But this harmless if childish custom once led to a vendetta. A man once cracked such an enormous quantity of eggs, that in the evening he was challenged to show his marvellous egg, which he persistently refused to do. This led to words and words to revolvers, and the man was shot. Then the egg was found to be a clever imitation in stone.
Though Podgorica is the trading centre of Montenegro, business is not carried on in the same brisk way as in other lands.
We once wished to send a parcel of feathers home, and went accordingly to the post office. It was towards evening then, and we were informed that the postmaster was “not at home,” and were asked to come next day. The following morning we again visited the post office, when the contents were carefully noted, and long lists filled out which took roughly about half an hour; at the end of which time a head was thrust out of the window, asking us to call in about an hour and pay.

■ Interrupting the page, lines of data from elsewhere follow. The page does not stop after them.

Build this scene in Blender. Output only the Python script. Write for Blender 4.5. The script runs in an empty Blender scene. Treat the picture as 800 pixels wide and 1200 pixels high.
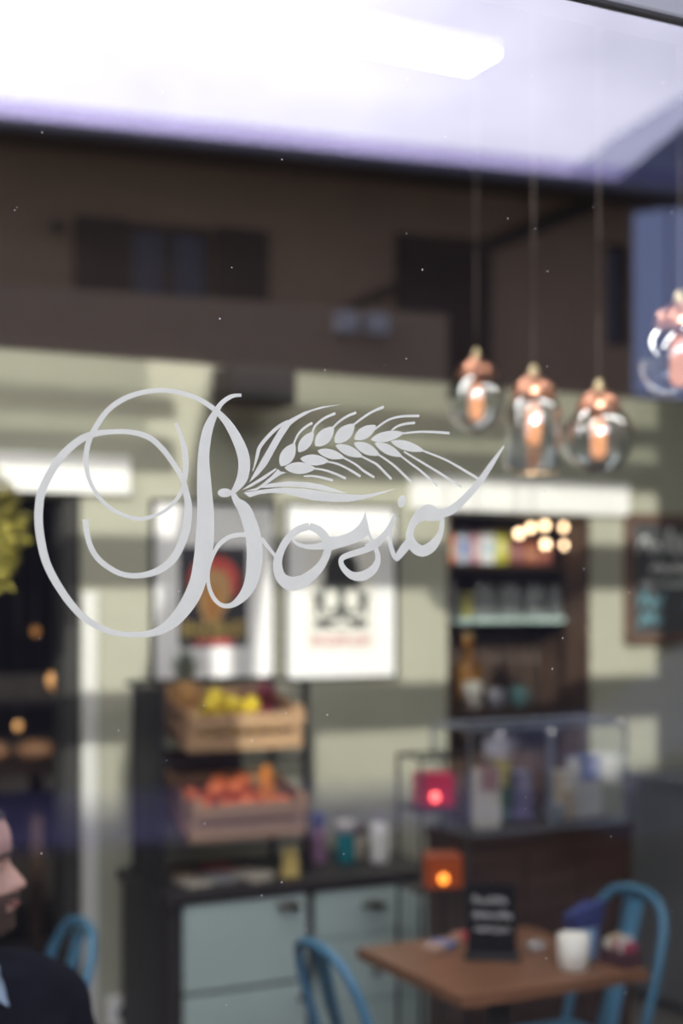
import bpy, bmesh, math, random
from mathutils import Vector, Matrix, Euler
random.seed(7)
R = math.radians
scene = bpy.context.scene
COL = scene.collection

# ---------------------------------------------------------------- camera
cam_data = bpy.data.cameras.new('camera')
cam = bpy.data.objects.new('camera', cam_data)
COL.objects.link(cam)
scene.camera = cam
cam.location = (0.0, -1.37, 1.70)
cam.rotation_euler = (R(90), 0, R(-27))
cam_data.sensor_fit = 'HORIZONTAL'
cam_data.sensor_width = 24.0
cam_data.lens = 50.0
cam_data.shift_y = 0.125
cam_data.clip_start = 0.05
cam_data.clip_end = 300
cam_data.dof.use_dof = True
cam_data.dof.focus_distance = 1.50
cam_data.dof.aperture_fstop = 2.5
cam_data.dof.aperture_blades = 0

# ---------------------------------------------------------------- view
scene.view_settings.view_transform = 'Standard'
scene.view_settings.look = 'None'
scene.view_settings.gamma = 1.0
scene.view_settings.use_curve_mapping = False
scene.view_settings.exposure = 0.0
scene.cycles.max_bounces = 14
scene.cycles.transparent_max_bounces = 24
scene.cycles.sample_clamp_indirect = 6.0

# ---------------------------------------------------------------- sky
SUN_DIR = Vector((-0.543, -1.0, 0.35)).normalized()   # towards the sun
SKY_BASE, SKY_GLOW, SKY_POW = 0.60, 7.0, 1.5
world = bpy.data.worlds.new('sky')
scene.world = world
world.use_nodes = True
nt = world.node_tree
nt.nodes.clear()
def wn(t, **k):
    n = nt.nodes.new(t)
    for a, b in k.items(): setattr(n, a, b)
    return n
out = wn('ShaderNodeOutputWorld')
bg = wn('ShaderNodeBackground')
tc = wn('ShaderNodeTexCoord')
dot = wn('ShaderNodeVectorMath', operation='DOT_PRODUCT')
nrm = wn('ShaderNodeVectorMath', operation='NORMALIZE')
dot.inputs[1].default_value = SUN_DIR
mx = wn('ShaderNodeMath', operation='MAXIMUM'); mx.inputs[1].default_value = 0.0
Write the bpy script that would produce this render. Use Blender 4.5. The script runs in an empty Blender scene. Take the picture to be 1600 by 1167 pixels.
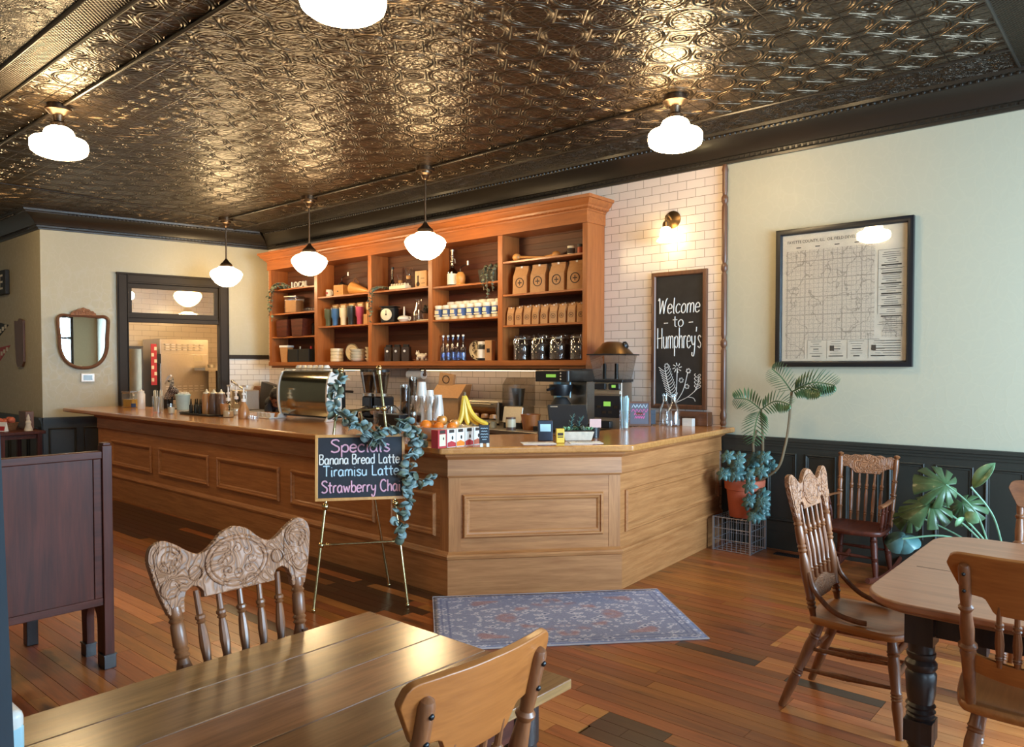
import bpy, bmesh, math, random
from mathutils import Vector, Matrix
random.seed(7)
S = bpy.context.scene
C = S.collection
R = math.radians
PI = math.pi

# ---------------------------------------------------------------- camera
F_PX = 1180.0
PITCH = R(1.5)
cam_d = bpy.data.cameras.new('camera')
cam_d.sensor_fit = 'HORIZONTAL'
cam_d.sensor_width = 36.0
cam_d.lens = F_PX / 1600 * 36.0
cam_d.shift_y = (573.0 + F_PX * math.tan(PITCH) - 583.5) / 1600
cam_d.clip_start = 0.05
cam = bpy.data.objects.new('camera', cam_d)
C.objects.link(cam)
cam.location = (0, 0, 1.62)
cam.rotation_euler = (R(90) - PITCH, 0, R(90) - math.atan(1360 / F_PX))
S.camera = cam

# ---------------------------------------------------------------- world, daylight, exposure
S.view_settings.view_transform = 'Standard'
S.view_settings.look = 'None'
S.view_settings.gamma = 1
S.view_settings.use_curve_mapping = False
S.view_settings.exposure = 0.3
S.cycles.use_denoising = True
S.cycles.max_bounces = 8
S.cycles.diffuse_bounces = 4
S.cycles.glossy_bounces = 4
S.cycles.transmission_bounces = 8
S.cycles.transparent_max_bounces = 12
S.cycles.caustics_reflective = False
S.cycles.caustics_refractive = False
S.cycles.sample_clamp_indirect = 4.0
W = bpy.data.worlds.new('overcast_sky')
S.world = W
W.use_nodes = True
W.node_tree.nodes['Background'].inputs['Color'].default_value = (0.66, 0.82, 1.0, 1)
W.node_tree.nodes['Background'].inputs['Strength'].default_value = 3.0

def area(name, loc, target, sx, sy, power, col):
    l = bpy.data.lights.new(name, 'AREA')
    l.shape = 'RECTANGLE'
    l.size, l.size_y = sx, sy
    l.energy = power
    l.color = col
    o = bpy.data.objects.new(name, l)
    C.objects.link(o)
    o.location = loc
    o.rotation_euler = (Vector(target) - Vector(loc)).to_track_quat('-Z', 'Y').to_euler()
    return o
DAY = (0.5, 0.75, 1.0)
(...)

This was because no post-office clerk is allowed to receive money; he is strangely enough not always honest, and the postmaster was again out. At the end of the hour we returned and paid.
Another time I tendered a gulden in payment of a telegram, and had to wait a quarter of an hour while a boy was sent into the town to obtain change.
In matters of business it is well to possess one’s soul in patience. A more unbusinesslike set of people is hard to be found, yet in driving a bargain they are remarkably shrewd, to put it kindly.
Even in such trivial matters as purchasing a hen no indecent hurry is shown. Such a transaction may take days. For instance, you wish to buy a hen, and signify the same to a man, and he will say—
“I have a hen which I can sell thee, but it will break my heart. Such a hen, and such eggs! I feel I cannot part with her.”
“Very well,” you say; “don’t make yourself miserable; I’ll buy one somewhere else.”
“But give me till to-morrow. It is too sudden.”
And he goes away. If you are not in a hurry, it does not matter and you wait. It is amusing.
Next day he will come again and say that he has another hen nearly as good as the first, but, as he loves you and respects you, he will part with his beloved hen at a consideration, and names a price far beyond its worth. You refuse, and state your price for the good hen, the ordinary market price, which he indignantly refuses and departs. In a few hours he will come again, bringing a hen which, almost with tears, he tells you is the hen—his beloved hen.
“Take her,” he says, “as a present.”
Whereupon you press upon him the market price, which of course he takes, and the matter is finished.
Such little episodes are trying at first. The Montenegrin loves money—it is his curse, or rather the curse of every country on the brink of civilisation—but he also loves to play the gentleman, who hates sordid money transactions. He will often make you a present and afterwards send in an extortionate bill.